- [Data extract]
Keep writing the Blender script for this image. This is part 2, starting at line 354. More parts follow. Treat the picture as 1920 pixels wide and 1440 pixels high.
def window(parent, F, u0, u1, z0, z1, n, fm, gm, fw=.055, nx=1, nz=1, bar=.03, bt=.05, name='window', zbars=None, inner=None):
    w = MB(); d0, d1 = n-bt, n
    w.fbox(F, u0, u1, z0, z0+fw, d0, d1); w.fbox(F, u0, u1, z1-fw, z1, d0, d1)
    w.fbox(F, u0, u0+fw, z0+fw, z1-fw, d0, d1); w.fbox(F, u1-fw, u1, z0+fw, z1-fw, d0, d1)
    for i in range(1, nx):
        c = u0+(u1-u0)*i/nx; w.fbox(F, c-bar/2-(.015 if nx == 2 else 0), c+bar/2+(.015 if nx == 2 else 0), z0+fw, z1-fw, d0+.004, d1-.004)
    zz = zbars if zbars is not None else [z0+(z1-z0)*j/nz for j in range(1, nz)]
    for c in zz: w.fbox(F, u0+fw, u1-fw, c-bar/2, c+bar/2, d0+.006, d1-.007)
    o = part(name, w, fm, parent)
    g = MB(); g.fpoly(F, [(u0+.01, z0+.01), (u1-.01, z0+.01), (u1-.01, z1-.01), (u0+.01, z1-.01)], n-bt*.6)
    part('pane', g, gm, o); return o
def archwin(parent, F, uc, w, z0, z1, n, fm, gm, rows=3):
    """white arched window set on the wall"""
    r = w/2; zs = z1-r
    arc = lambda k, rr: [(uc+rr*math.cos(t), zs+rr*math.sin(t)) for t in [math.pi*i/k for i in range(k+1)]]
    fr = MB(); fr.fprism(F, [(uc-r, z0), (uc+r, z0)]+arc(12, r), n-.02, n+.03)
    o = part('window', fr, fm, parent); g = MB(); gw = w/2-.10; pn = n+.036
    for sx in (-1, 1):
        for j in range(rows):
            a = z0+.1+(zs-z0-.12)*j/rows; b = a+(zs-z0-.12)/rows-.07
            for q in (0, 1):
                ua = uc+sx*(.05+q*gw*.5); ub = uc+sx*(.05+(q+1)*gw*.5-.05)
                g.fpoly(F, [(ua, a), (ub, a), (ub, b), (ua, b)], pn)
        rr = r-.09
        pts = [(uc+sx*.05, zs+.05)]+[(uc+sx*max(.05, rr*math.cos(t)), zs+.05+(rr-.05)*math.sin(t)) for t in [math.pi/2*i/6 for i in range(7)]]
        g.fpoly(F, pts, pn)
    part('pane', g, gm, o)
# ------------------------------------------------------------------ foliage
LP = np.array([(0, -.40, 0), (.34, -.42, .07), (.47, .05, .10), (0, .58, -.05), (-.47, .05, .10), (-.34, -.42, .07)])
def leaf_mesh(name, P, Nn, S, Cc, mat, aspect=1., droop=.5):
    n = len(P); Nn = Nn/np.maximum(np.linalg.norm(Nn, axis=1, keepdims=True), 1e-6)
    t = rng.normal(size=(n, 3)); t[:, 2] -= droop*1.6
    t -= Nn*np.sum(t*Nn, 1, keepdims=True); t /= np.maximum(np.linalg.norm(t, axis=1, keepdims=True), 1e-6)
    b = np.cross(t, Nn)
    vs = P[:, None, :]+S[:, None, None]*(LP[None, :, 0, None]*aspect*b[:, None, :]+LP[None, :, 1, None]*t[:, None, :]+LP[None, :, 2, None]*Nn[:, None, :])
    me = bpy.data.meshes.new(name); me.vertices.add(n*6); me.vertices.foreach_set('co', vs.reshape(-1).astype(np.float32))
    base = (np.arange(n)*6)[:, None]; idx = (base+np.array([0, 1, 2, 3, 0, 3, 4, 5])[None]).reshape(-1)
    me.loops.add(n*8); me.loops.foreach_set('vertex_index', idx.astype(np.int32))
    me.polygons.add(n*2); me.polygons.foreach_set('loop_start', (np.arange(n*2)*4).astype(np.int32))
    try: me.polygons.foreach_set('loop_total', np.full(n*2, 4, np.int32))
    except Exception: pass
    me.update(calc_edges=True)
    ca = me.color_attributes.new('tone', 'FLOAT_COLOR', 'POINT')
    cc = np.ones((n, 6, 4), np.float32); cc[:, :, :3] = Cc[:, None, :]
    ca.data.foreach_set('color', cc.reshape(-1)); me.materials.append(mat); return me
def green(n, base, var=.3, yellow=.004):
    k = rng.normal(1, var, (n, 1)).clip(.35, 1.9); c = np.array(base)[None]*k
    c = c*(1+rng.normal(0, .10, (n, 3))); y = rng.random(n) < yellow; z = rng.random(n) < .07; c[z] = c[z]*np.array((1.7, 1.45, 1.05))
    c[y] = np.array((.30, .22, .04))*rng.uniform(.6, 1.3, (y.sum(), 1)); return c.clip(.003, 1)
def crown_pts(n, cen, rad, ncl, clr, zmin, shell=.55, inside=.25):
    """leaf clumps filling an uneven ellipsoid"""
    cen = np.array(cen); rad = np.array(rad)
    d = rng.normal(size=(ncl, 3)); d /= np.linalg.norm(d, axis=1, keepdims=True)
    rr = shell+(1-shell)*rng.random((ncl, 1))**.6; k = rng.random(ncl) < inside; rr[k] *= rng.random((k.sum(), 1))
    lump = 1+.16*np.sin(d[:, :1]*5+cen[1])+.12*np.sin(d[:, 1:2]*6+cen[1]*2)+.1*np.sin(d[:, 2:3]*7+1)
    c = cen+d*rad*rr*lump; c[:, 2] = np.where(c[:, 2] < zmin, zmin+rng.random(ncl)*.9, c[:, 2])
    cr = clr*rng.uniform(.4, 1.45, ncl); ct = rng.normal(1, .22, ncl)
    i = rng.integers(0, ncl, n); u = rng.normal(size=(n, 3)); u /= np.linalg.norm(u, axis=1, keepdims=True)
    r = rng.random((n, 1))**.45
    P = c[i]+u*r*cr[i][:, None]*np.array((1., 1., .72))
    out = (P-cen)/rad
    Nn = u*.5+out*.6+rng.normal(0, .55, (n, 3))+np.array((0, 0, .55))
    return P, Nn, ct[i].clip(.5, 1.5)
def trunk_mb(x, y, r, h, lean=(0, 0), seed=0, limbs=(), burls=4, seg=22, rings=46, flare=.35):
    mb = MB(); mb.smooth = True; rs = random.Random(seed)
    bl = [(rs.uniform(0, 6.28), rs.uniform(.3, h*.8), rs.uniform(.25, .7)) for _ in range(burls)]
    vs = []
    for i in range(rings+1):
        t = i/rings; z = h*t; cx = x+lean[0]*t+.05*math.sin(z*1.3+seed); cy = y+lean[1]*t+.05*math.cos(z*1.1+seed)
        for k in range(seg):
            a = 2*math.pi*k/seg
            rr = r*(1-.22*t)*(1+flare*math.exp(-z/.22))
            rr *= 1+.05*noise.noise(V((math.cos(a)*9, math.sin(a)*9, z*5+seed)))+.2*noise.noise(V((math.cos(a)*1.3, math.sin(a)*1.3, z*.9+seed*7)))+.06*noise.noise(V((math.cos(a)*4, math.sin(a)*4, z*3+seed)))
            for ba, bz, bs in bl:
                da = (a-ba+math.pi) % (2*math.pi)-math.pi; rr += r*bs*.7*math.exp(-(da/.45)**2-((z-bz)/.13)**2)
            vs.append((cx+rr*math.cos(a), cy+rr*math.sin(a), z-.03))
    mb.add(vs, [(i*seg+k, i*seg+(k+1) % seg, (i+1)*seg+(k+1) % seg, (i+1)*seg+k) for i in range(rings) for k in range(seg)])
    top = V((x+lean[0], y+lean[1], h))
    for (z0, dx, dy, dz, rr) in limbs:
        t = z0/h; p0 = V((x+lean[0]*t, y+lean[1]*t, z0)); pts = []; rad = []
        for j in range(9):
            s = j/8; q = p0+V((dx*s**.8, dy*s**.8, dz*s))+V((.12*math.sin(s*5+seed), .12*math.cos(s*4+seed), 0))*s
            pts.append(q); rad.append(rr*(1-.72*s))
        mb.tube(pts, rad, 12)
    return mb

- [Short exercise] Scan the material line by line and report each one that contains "part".

- [Response below]
Keep writing the Blender script for this image. This is part 2, starting at line 354. More parts follow. Treat the picture as 1920 pixels wide and 1440 pixels high.
    o = part(name, w, fm, parent)
    part('pane', g, gm, o); return o
    o = part('window', fr, fm, parent); g = MB(); gw = w/2-.10; pn = n+.036
    part('pane', g, gm, o)